Dal secondo ciclo all'Università/1:

perseverare è diabolico.

da TuttoscuolaNews  N. 240, 3 aprile 2006

 

La Confindustria insiste. Ormai il disegno del suo  ufficio  studi  è chiaro. I suoi dirigenti lo stanno riproponendo in tutte  le  province italiane, con la risonanza della maggior  parte  dei  giornali  e  con l'adesione di molta parte della classe dirigente sindacale, politica e buroministeriale.

Nella scuola  secondaria  bisogna  costruire  un  circuito  formativo, quello liceale, dove devono confluire gli  attuali  licei  e  istituti tecnici. Grosso modo l'80% di ogni generazione  giovanile.  Accanto  a questo circuito che si pretende di qualità, un canale residuale per i "falliti"    del    primo,   quello   dell'istruzione  e  formazione professionale.

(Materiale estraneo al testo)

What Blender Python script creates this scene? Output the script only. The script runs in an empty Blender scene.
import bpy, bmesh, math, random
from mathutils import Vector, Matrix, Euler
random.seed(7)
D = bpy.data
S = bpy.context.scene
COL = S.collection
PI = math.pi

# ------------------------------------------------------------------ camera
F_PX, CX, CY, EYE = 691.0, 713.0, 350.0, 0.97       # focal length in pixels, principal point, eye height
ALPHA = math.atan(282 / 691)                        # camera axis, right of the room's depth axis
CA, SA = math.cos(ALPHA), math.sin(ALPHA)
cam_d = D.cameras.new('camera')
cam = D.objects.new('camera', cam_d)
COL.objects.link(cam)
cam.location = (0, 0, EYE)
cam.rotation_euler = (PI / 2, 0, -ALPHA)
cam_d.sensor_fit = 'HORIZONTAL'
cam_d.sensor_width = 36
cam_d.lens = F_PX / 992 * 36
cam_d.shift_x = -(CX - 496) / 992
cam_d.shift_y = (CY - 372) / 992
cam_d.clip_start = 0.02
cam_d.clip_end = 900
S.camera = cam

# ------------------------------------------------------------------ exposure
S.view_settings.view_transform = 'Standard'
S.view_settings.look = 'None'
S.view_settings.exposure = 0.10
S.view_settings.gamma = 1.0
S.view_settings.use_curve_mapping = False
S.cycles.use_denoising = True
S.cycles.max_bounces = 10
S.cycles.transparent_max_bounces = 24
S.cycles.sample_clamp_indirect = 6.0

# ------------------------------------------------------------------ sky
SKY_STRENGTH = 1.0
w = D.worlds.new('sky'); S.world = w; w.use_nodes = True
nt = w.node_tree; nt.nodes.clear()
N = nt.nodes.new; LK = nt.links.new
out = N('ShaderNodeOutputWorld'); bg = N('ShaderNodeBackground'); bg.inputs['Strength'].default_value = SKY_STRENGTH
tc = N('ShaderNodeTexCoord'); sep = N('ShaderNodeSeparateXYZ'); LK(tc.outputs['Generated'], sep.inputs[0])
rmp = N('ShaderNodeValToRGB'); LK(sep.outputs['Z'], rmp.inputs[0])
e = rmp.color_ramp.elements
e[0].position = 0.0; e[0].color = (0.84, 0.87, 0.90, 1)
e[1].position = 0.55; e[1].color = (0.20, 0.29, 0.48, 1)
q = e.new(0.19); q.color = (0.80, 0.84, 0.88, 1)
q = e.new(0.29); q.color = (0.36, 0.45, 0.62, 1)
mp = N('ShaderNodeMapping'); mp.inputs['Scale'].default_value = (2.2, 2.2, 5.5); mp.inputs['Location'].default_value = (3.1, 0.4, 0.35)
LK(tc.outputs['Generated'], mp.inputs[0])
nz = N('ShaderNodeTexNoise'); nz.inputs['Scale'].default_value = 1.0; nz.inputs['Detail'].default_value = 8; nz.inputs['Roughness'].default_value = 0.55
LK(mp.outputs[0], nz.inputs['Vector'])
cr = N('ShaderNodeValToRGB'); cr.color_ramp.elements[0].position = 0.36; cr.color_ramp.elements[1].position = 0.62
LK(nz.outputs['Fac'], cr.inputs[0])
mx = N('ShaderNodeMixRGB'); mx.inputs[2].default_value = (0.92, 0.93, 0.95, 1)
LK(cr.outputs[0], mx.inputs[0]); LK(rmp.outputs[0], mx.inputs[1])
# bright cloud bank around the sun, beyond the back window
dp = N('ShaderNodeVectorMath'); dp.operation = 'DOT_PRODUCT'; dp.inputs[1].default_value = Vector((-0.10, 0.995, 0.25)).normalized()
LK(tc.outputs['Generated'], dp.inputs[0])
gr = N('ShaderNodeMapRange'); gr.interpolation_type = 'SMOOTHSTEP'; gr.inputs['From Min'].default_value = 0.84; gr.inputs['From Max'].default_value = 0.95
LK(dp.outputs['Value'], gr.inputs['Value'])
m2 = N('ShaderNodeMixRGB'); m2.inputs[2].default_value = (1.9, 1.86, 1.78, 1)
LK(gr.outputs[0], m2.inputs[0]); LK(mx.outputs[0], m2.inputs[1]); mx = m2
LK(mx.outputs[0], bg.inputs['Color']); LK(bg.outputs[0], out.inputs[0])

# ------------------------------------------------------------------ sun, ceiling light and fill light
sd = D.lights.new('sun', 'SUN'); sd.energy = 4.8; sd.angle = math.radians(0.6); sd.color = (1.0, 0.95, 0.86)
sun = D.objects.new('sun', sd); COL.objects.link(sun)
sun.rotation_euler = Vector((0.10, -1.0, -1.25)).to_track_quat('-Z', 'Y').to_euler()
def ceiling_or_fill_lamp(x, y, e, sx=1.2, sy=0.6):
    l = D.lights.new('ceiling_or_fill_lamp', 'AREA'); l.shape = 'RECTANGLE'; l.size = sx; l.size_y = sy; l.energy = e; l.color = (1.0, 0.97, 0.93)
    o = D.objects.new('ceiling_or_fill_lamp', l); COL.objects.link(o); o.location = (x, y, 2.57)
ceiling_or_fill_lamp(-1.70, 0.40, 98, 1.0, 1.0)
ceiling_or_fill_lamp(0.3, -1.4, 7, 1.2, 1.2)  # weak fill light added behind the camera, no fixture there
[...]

Lo stesso schema è giocato ora da  Confindustria,  ma  a  proporzioni invertite, per l'università.

A vederla criticamente, infatti, propone di creare  un'università  di massa e dequalificata per l'80% della  popolazione  giovanile,  quella che rilascia titoli di studio ornamentali e che si  possono  acquisire anche a distanza, magari con generose complicità  nel  riconoscimento dei crediti (vedi la recente convenzione tra  Viminale  e  università San Pio V che ha suscitato le ire di Gian Antonio Stella sul "Corriere della sera" del 22 marzo). Concentrare invece le  risorse  (dottorati, internazionalizzazione, qualità  della  ricerca,  ecc.)  sul  20%  di università di eccellenza.

Tradotto in numeri,  significa  che  15  università  italiane  su  78 dovranno appartenere al circuito d'eccellenza, le altre 63  saranno  e dovranno essere, se andrà bene, le attuali scuole medie  del  futuro, che rilasceranno lauree a cui il mondo del lavoro non concederà alcun credito. Prolungare l'istruzione e la formazione per  tutti,  insomma, ma badando bene, apparentemente, a svalutare i titoli di  studio  e  a ribadire che, nel nostro paese, non si può infrangere la  regola  per cui a chi ha sarà dato e a chi non ha sarà tolto.